とんぼとのりしろ


 がん検診を受けるために休暇取得。胃カメラ、結果は大問題なし。

 上野の東京都美術館に寄り道をしてから帰る。ボストン美術館展と杉戸洋「とんぼとのりしろ」
http://www.tobikan.jp/exhibition/2017_hiroshisugito.html
どちらかというと後者が目的で。場所を作品に包含する展示。少しとろけたポップ。はじけた不明瞭。転がった夢の断片。シャイなかくれんぼ。
 何年か前に函館のCDが置いてあるいい感じのカフェで買ったアメリカン・アナログ・セットの音楽を思い出しました。
 前者ではエドワード・ホッパーの版画が印象に残りました。



 杉戸洋「とんぼとのりしろ」展の図録は表紙の緑が美しい色。なにかの色をきれいだと感じるのは、自分の嗜好やそのときの心の状態(気分?)によるところが多いのだろうけれど、そのまた背景には季節も関係しているに違いないと思った。
 竹内まりや(まりあ?)の9月を歌った曲の歌詞で、辛子色のシャツ、から始まる曲があったような。夏にはあまり選ばれなかった服の色として、秋の始まりの色として、この曲では辛子色が選ばれているってことか。
 展覧会の図録の目的の主だったところが展覧会の「記録」的なことで、例えば鑑賞に来た人が後日にその展覧会を思い出すための道標になることだったり、すなわち会議(展覧会)そのものではなくその議事録(図録)ということだとすると、この杉戸洋展の図録はそれだけにとどまっていない。
 展覧会を作っていく過程の作家の思いのようなことも含まれている。もちろん展示が例えばとある「絵画」ではなくて、絵画をそこに提示する額や壁や隣の絵との間隔や照明や、そういう空間を見せているから、図録もそこまでを含んだ空間の写真を並べた方が「絵画」だけを示すよりもずっと理にかなっている。だからそうなっているが、その中には、例えば上の下の写真の右ページのようなスナップ写真が含まれているのが面白い。図録の後半に各ページの説明があるのだが、こういうページの説明はただsnapとなっているのだった。すると展覧会が展覧会の会期中だけではなくその準備のときから始まっていることが伝わってくる。
 まぁこんなのは私が写真が好きだと言うことから出てきた感想かもしれない。図録というより写真集で、それ自体作品として展覧会に並走して成立している。

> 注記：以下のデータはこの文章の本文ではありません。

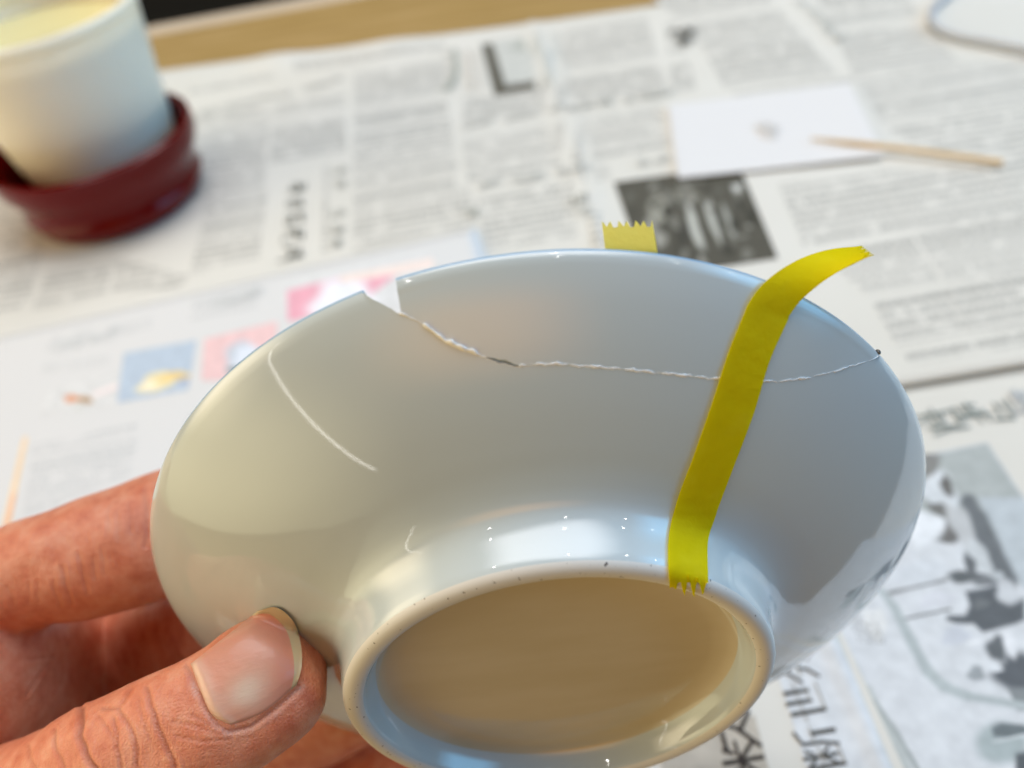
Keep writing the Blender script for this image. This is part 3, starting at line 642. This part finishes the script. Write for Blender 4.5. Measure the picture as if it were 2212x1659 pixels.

 そのあとアメ横あたりを散歩して、とんかつを食べてきました。雨横は店の外までテーブルと椅子を並べた居酒屋や、ラーメンや、アジアン料理の店が増えてる気がする。そこがまだ夕方にはちょっと間のある時間なのに随分賑わっている。また新しい活気を見出したかのようだった。
 なんかそういうテーブルで話している年配のサラリーマンのグループが昭和っぽくていい。